Extract every record, exactly as written, and ignore the pictures.

··· DATA TO USE ···

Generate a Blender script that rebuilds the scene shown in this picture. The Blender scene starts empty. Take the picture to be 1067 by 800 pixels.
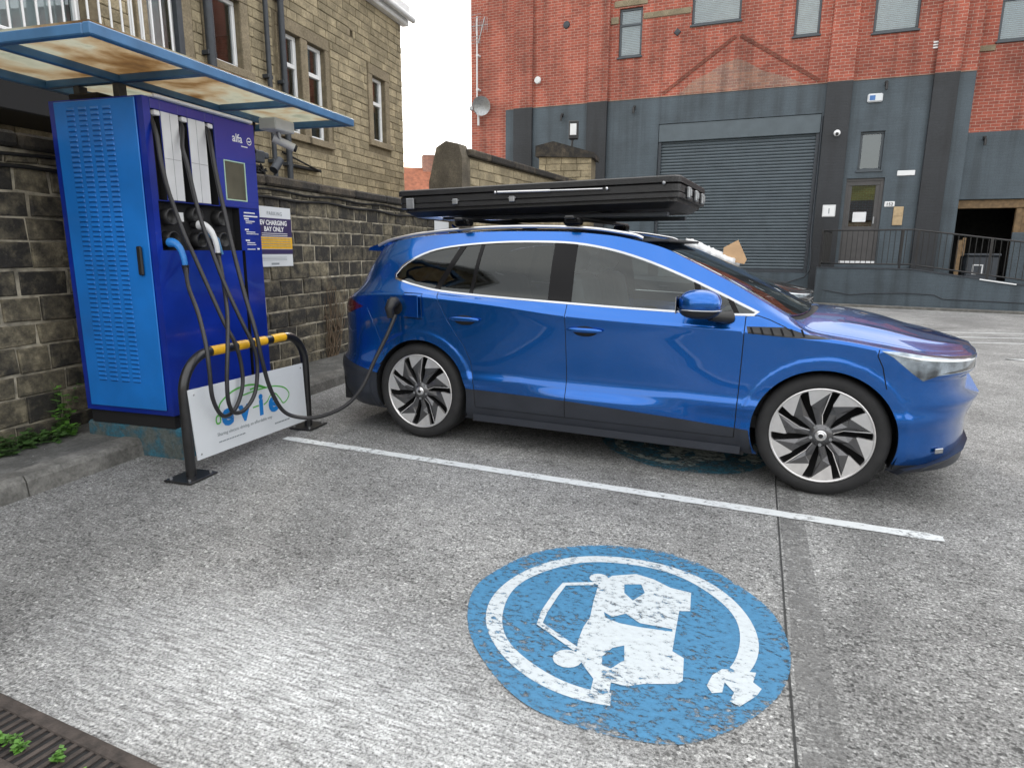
import bpy, math, random
import numpy as np
from mathutils import Vector, Matrix
from mathutils.geometry import delaunay_2d_cdt
random.seed(7)
PI = math.pi
col = bpy.context.scene.collection
sc = bpy.context.scene

# ---------------------------------------------------------------- helpers
class MB:
    """collects geometry in some frame's coordinates"""
    def __init__(s): s.v=[]; s.f=[]; s.m=[]; s.sm=[]; s.col=[]
    def add(s, vs, fs, mi=0, smooth=False, c=None):
        b=len(s.v); s.v += [tuple(p) for p in vs]
        for f in fs:
            s.f.append(tuple(i+b for i in f)); s.m.append(mi); s.sm.append(smooth); s.col.append(c if c is not None else .5)
        return s
    def box(s, x0,x1,y0,y1,z0,z1, mi=0, c=None):
        vs=[(x,y,z) for x in (x0,x1) for y in (y0,y1) for z in (z0,z1)]
        return s.add(vs, [(0,1,3,2),(4,6,7,5),(0,4,5,1),(2,3,7,6),(0,2,6,4),(1,5,7,3)], mi, False, c)
    def bbox(s, x0,x1,y0,y1,z0,z1, bv=.01, mi=0, c=None):
        """box with chamfered edges"""
        b=min(bv,(x1-x0)*.45,(y1-y0)*.45,(z1-z0)*.45)
        vs=[];idx={}
        X=(x0,x1);Y=(y0,y1);Z=(z0,z1)
        for i in (0,1):
            for j in (0,1):
                for k in (0,1):
                    sx,sy,sz=(b if i==0 else -b),(b if j==0 else -b),(b if k==0 else -b)
                    for a,(px,py,pz) in enumerate(((X[i],Y[j]+sy,Z[k]+sz),(X[i]+sx,Y[j],Z[k]+sz),(X[i]+sx,Y[j]+sy,Z[k]))):
                        idx[i,j,k,a]=len(vs); vs.append((px,py,pz))
        F=[]
        for i in (0,1): F.append([idx[i,0,0,0],idx[i,0,1,0],idx[i,1,1,0],idx[i,1,0,0]])
        for j in (0,1): F.append([idx[0,j,0,1],idx[1,j,0,1],idx[1,j,1,1],idx[0,j,1,1]])
        for k in (0,1): F.append([idx[0,0,k,2],idx[0,1,k,2],idx[1,1,k,2],idx[1,0,k,2]])
        for i in (0,1):
            for j in (0,1): F.append([idx[i,j,0,0],idx[i,j,1,0],idx[i,j,1,1],idx[i,j,0,1]])
        for i in (0,1):
            for k in (0,1): F.append([idx[i,0,k,0],idx[i,1,k,0],idx[i,1,k,2],idx[i,0,k,2]])
        for j in (0,1):
            for k in (0,1): F.append([idx[0,j,k,1],idx[1,j,k,1],idx[1,j,k,2],idx[0,j,k,2]])
        for i in (0,1):
            for j in (0,1):
                for k in (0,1): F.append([idx[i,j,k,0],idx[i,j,k,1],idx[i,j,k,2]])
        cen=np.mean(vs,0); out=[]
        for f in F:
            p=[np.array(vs[i]) for i in f]; n=np.cross(p[1]-p[0],p[2]-p[0])
            out.append(tuple(f) if n@(np.mean(p,0)-cen)>0 else tuple(reversed(f)))
        return s.add(vs,out,mi,False,c)
    def prism(s, poly, axis, a0, a1, mi=0, c=None):
        """poly of 2-tuples extruded along axis 'x','y','z'"""
        n=len(poly)
        def P(p,a):
            return {'x':(a,p[0],p[1]),'y':(p[0],a,p[1]),'z':(p[0],p[1],a)}[axis]
        vs=[P(p,a0) for p in poly]+[P(p,a1) for p in poly]
        fs=[tuple(range(n))[::-1],tuple(range(n,2*n))]+[(i,(i+1)%n,n+(i+1)%n,n+i) for i in range(n)]
        return s.add(vs,fs,mi,False,c)
    def tube(s, path, r, n=8, mi=0, cap=True, closed=False):
        P=[np.array(p,float) for p in path]; m=len(P); rs=r if hasattr(r,'__len__') else [r]*m
        vs=[];up=None
        for i in range(m):
            if closed: t=P[(i+1)%m]-P[i-1]
            else: t=P[min(i+1,m-1)]-P[max(i-1,0)]
            t=t/(np.linalg.norm(t)+1e-12)
            if up is None:
                up=np.array([0,0,1.]) if abs(t[2])<.9 else np.array([1.,0,0])
            u=up-t*(up@t); u/=np.linalg.norm(u)+1e-12; w=np.cross(t,u); up=u
            for k in range(n):
                a=2*PI*k/n; vs.append(P[i]+rs[i]*(math.cos(a)*u+math.sin(a)*w))
        fs=[]
        for i in range(m if closed else m-1):
            j=(i+1)%m
            for k in range(n):
                fs.append((i*n+k,i*n+(k+1)%n,j*n+(k+1)%n,j*n+k))
        s.add(vs,fs,mi,True)
        if cap and not closed:
            s.add(vs[:n],[tuple(range(n))[::-1]],mi); s.add(vs[-n:],[tuple(range(n))],mi)
        return s
    def lathe(s, prof, n=32, axis='y', c=(0,0,0), mi=0, smooth=True, closed=False):
        """prof: (r, a) pairs, a along axis"""
        vs=[];m=len(prof)
        for (r,a) in prof:
            for k in range(n):
                t=2*PI*k/n; x,y=r*math.cos(t),r*math.sin(t)
                p={'y':(x,a,y),'z':(x,y,a),'x':(a,x,y)}[axis]
                vs.append((p[0]+c[0],p[1]+c[1],p[2]+c[2]))
        fs=[(i*n+k,i*n+(k+1)%n,(i+1)%m*n+(k+1)%n,(i+1)%m*n+k) for i in range(m if closed else m-1) for k in range(n)]
        return s.add(vs,fs,mi,smooth)
    def sphere(s,c,r,n=16,m=10,mi=0,e=1.0):
        rr=r if hasattr(r,'__len__') else (r,r,r)
        vs=[];
        sg=lambda a:math.copysign(abs(a)**e,a)
        for i in range(m+1):
            ph=PI*i/m-PI/2
            for k in range(n):
                t=2*PI*k/n
                vs.append((c[0]+rr[0]*sg(math.cos(ph))*sg(math.cos(t)),c[1]+rr[1]*sg(math.cos(ph))*sg(math.sin(t)),c[2]+rr[2]*sg(math.sin(ph))))
        fs=[(i*n+k,i*n+(k+1)%n,(i+1)*n+(k+1)%n,(i+1)*n+k) for i in range(m) for k in range(n)]
        return s.add(vs,fs,mi,True)
    def xf(s, M, start=0):
        for i in range(start,len(s.v)):
            p=M@Vector(s.v[i]); s.v[i]=(p.x,p.y,p.z)
        return s
    def mesh(s, name, mats, off=(0,0,0)):
        me=bpy.data.meshes.new(name)
        me.from_pydata([(v[0]-off[0],v[1]-off[1],v[2]-off[2]) for v in s.v],[],s.f)
        for mt in mats: me.materials.append(mt)
        me.polygons.foreach_set('material_index',s.m); me.polygons.foreach_set('use_smooth',s.sm)
        at=me.attributes.new('rnd','FLOAT','FACE'); at.data.foreach_set('value',[float(c) for c in s.col])
        me.update(); return me

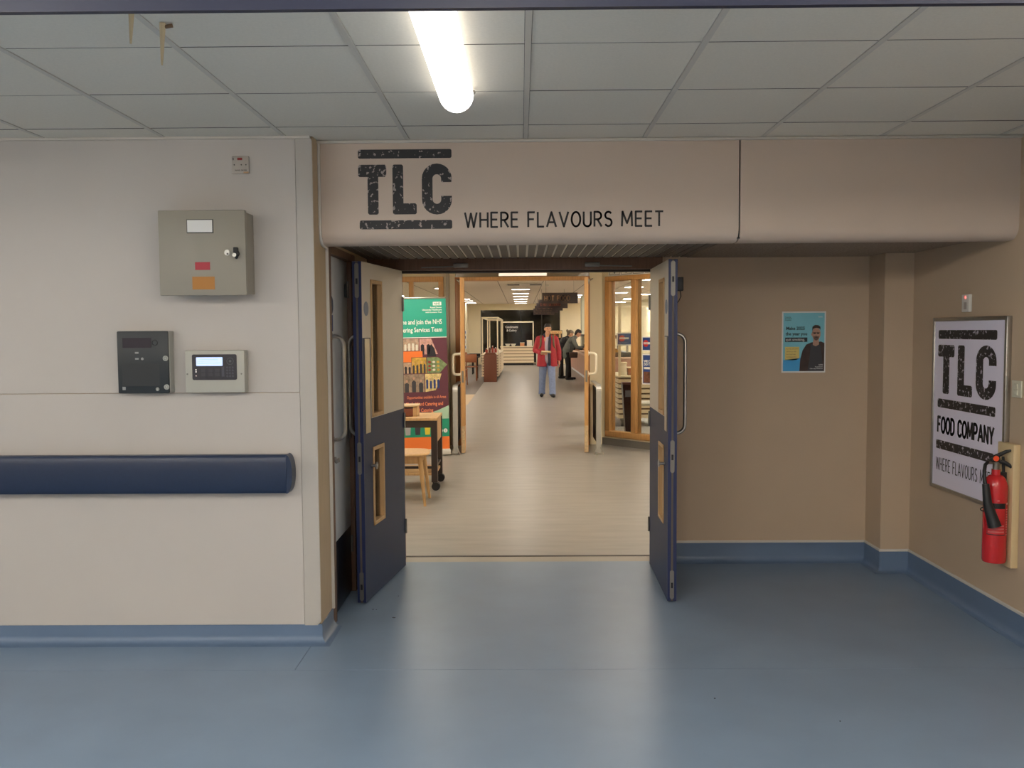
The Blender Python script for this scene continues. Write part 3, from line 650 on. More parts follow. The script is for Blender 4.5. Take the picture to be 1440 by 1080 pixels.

···

• [RESPONSE TO THIS TASK]
Generate a Blender script that rebuilds the scene shown in this picture. The Blender scene starts empty. Take the picture to be 1067 by 800 pixels.
import bpy, math, random
import numpy as np
from mathutils import Vector, Matrix
from mathutils.geometry import delaunay_2d_cdt
random.seed(7)
PI = math.pi
col = bpy.context.scene.collection
sc = bpy.context.scene

# ---------------------------------------------------------------- helpers
class MB:
    """collects geometry in some frame's coordinates"""
    def __init__(s): s.v=[]; s.f=[]; s.m=[]; s.sm=[]; s.col=[]
    def add(s, vs, fs, mi=0, smooth=False, c=None):
        b=len(s.v); s.v += [tuple(p) for p in vs]
        for f in fs:
            s.f.append(tuple(i+b for i in f)); s.m.append(mi); s.sm.append(smooth); s.col.append(c if c is not None else .5)
        return s
    def box(s, x0,x1,y0,y1,z0,z1, mi=0, c=None):
        vs=[(x,y,z) for x in (x0,x1) for y in (y0,y1) for z in (z0,z1)]
        return s.add(vs, [(0,1,3,2),(4,6,7,5),(0,4,5,1),(2,3,7,6),(0,2,6,4),(1,5,7,3)], mi, False, c)
    def bbox(s, x0,x1,y0,y1,z0,z1, bv=.01, mi=0, c=None):
        """box with chamfered edges"""
        b=min(bv,(x1-x0)*.45,(y1-y0)*.45,(z1-z0)*.45)
        vs=[];idx={}
        X=(x0,x1);Y=(y0,y1);Z=(z0,z1)
        for i in (0,1):
            for j in (0,1):
                for k in (0,1):
                    sx,sy,sz=(b if i==0 else -b),(b if j==0 else -b),(b if k==0 else -b)
                    for a,(px,py,pz) in enumerate(((X[i],Y[j]+sy,Z[k]+sz),(X[i]+sx,Y[j],Z[k]+sz),(X[i]+sx,Y[j]+sy,Z[k]))):
                        idx[i,j,k,a]=len(vs); vs.append((px,py,pz))
        F=[]
        for i in (0,1): F.append([idx[i,0,0,0],idx[i,0,1,0],idx[i,1,1,0],idx[i,1,0,0]])
        for j in (0,1): F.append([idx[0,j,0,1],idx[1,j,0,1],idx[1,j,1,1],idx[0,j,1,1]])
        for k in (0,1): F.append([idx[0,0,k,2],idx[0,1,k,2],idx[1,1,k,2],idx[1,0,k,2]])
        for i in (0,1):
            for j in (0,1): F.append([idx[i,j,0,0],idx[i,j,1,0],idx[i,j,1,1],idx[i,j,0,1]])
        for i in (0,1):
            for k in (0,1): F.append([idx[i,0,k,0],idx[i,1,k,0],idx[i,1,k,2],idx[i,0,k,2]])
        for j in (0,1):
            for k in (0,1): F.append([idx[0,j,k,1],idx[1,j,k,1],idx[1,j,k,2],idx[0,j,k,2]])
        for i in (0,1):
            for j in (0,1):
                for k in (0,1): F.append([idx[i,j,k,0],idx[i,j,k,1],idx[i,j,k,2]])
        cen=np.mean(vs,0); out=[]
        for f in F:
            p=[np.array(vs[i]) for i in f]; n=np.cross(p[1]-p[0],p[2]-p[0])
            out.append(tuple(f) if n@(np.mean(p,0)-cen)>0 else tuple(reversed(f)))
        return s.add(vs,out,mi,False,c)
    def prism(s, poly, axis, a0, a1, mi=0, c=None):
        """poly of 2-tuples extruded along axis 'x','y','z'"""
        n=len(poly)
        def P(p,a):
            return {'x':(a,p[0],p[1]),'y':(p[0],a,p[1]),'z':(p[0],p[1],a)}[axis]
        vs=[P(p,a0) for p in poly]+[P(p,a1) for p in poly]
        fs=[tuple(range(n))[::-1],tuple(range(n,2*n))]+[(i,(i+1)%n,n+(i+1)%n,n+i) for i in range(n)]
        return s.add(vs,fs,mi,False,c)
    def tube(s, path, r, n=8, mi=0, cap=True, closed=False):
        P=[np.array(p,float) for p in path]; m=len(P); rs=r if hasattr(r,'__len__') else [r]*m
        vs=[];up=None
        for i in range(m):
            if closed: t=P[(i+1)%m]-P[i-1]
            else: t=P[min(i+1,m-1)]-P[max(i-1,0)]
            t=t/(np.linalg.norm(t)+1e-12)
            if up is None:
                up=np.array([0,0,1.]) if abs(t[2])<.9 else np.array([1.,0,0])
            u=up-t*(up@t); u/=np.linalg.norm(u)+1e-12; w=np.cross(t,u); up=u
            for k in range(n):
                a=2*PI*k/n; vs.append(P[i]+rs[i]*(math.cos(a)*u+math.sin(a)*w))
        fs=[]
        for i in range(m if closed else m-1):
            j=(i+1)%m
            for k in range(n):
                fs.append((i*n+k,i*n+(k+1)%n,j*n+(k+1)%n,j*n+k))
        s.add(vs,fs,mi,True)
        if cap and not closed:
            s.add(vs[:n],[tuple(range(n))[::-1]],mi); s.add(vs[-n:],[tuple(range(n))],mi)
        return s
    def lathe(s, prof, n=32, axis='y', c=(0,0,0), mi=0, smooth=True, closed=False):
        """prof: (r, a) pairs, a along axis"""
        vs=[];m=len(prof)
        for (r,a) in prof:
            for k in range(n):
                t=2*PI*k/n; x,y=r*math.cos(t),r*math.sin(t)
                p={'y':(x,a,y),'z':(x,y,a),'x':(a,x,y)}[axis]
                vs.append((p[0]+c[0],p[1]+c[1],p[2]+c[2]))
        fs=[(i*n+k,i*n+(k+1)%n,(i+1)%m*n+(k+1)%n,(i+1)%m*n+k) for i in range(m if closed else m-1) for k in range(n)]
        return s.add(vs,fs,mi,smooth)
    def sphere(s,c,r,n=16,m=10,mi=0,e=1.0):
        rr=r if hasattr(r,'__len__') else (r,r,r)
        vs=[];
        sg=lambda a:math.copysign(abs(a)**e,a)
        for i in range(m+1):
            ph=PI*i/m-PI/2
            for k in range(n):
                t=2*PI*k/n
                vs.append((c[0]+rr[0]*sg(math.cos(ph))*sg(math.cos(t)),c[1]+rr[1]*sg(math.cos(ph))*sg(math.sin(t)),c[2]+rr[2]*sg(math.sin(ph))))
        fs=[(i*n+k,i*n+(k+1)%n,(i+1)*n+(k+1)%n,(i+1)*n+k) for i in range(m) for k in range(n)]
        return s.add(vs,fs,mi,True)
    def xf(s, M, start=0):
        for i in range(start,len(s.v)):
            p=M@Vector(s.v[i]); s.v[i]=(p.x,p.y,p.z)
        return s
    def mesh(s, name, mats, off=(0,0,0)):
        me=bpy.data.meshes.new(name)
        me.from_pydata([(v[0]-off[0],v[1]-off[1],v[2]-off[2]) for v in s.v],[],s.f)
        for mt in mats: me.materials.append(mt)
        me.polygons.foreach_set('material_index',s.m); me.polygons.foreach_set('use_smooth',s.sm)
        at=me.attributes.new('rnd','FLOAT','FACE'); at.data.foreach_set('value',[float(c) for c in s.col])
        me.update(); return me

The Blender Python script for this scene continues. Write part 3, from line 650 on. More parts follow. The script is for Blender 4.5. Take the picture to be 1440 by 1080 pixels.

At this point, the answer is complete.